Like “Tangerine” (2015), Tsou shot this film using an iPhone. The handheld approach makes moviegoers experience the city like the characters. Tsou often shows the world through I-Jing’s eyes such as the kaleidoscope filtered opening credits. I-Jing sees everything as magical and adjusts to city life immediately. That magic works both ways as the news amplifies the family’s actions without naming and scandalizing them. It is an absurdist surreal touch. They experience city life like a movie where they are the central attraction without being given the star, luxurious treatment.

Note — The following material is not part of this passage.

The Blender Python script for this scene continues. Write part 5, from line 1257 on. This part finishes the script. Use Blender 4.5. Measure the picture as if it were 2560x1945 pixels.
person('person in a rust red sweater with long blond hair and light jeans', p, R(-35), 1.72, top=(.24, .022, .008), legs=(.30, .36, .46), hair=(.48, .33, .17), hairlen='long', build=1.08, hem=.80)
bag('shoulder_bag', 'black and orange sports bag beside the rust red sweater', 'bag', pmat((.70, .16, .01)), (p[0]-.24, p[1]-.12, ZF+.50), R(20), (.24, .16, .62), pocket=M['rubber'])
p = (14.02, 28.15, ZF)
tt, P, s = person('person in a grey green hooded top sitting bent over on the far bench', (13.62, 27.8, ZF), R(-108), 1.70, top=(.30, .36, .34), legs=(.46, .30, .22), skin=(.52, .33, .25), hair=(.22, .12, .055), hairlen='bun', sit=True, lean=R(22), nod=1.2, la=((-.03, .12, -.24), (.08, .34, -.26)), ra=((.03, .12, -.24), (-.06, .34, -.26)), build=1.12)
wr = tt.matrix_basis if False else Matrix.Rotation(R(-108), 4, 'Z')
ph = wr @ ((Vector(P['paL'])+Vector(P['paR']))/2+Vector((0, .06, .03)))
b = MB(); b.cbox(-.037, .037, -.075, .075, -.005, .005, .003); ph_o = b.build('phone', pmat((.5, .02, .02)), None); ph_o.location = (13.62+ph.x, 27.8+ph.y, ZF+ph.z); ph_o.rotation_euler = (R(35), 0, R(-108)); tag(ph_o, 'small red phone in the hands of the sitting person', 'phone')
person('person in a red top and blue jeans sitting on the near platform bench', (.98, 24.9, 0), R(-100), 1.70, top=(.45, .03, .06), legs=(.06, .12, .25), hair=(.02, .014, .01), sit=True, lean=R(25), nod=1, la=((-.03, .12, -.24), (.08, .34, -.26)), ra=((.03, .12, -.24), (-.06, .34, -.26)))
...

The spotlight of notoriety just misses them as if they are being protected with the veil lifted just enough to erase posturing or playing a role in their family life instead of being authentic.
“Left-Handed Girl” creates a world where the goal is to erase shame for everyone with mixed results. There is an idea that if everyone owns their mistakes, it is possible to still be a part of community instead of hiding it. It is a fallen world that holds constant peril and is not suited for life while also being a magical place where an almost naked and unashamed woman could move with the speed of Hermes thanks to their motorbikes. It is a sweet notion of small-town life in a big, bustling city and being satisfied with where one is or making everything romantic. Tsou and Baker’s films always feel real. Apartments in their movies look like apartments in real life and feel lived in, not a catalogue or preserved like a museum. By staying grounded in the minutiae of the story, the fantastical possibility of supernatural forces protecting this family from further harm thanks to a special little girl seems feasible.
“Left-Handed Girl” is a beautiful love letter to a flawed multigenerational family trapped in the condemnation of societal roles that do not serve them. Once they accept that life just is, mistakes happen and errors are not meant to be punished forever, it gives them a freedom to enjoy the simple pleasures of life together instead of being trapped in their heads and bruised in their every waking moment.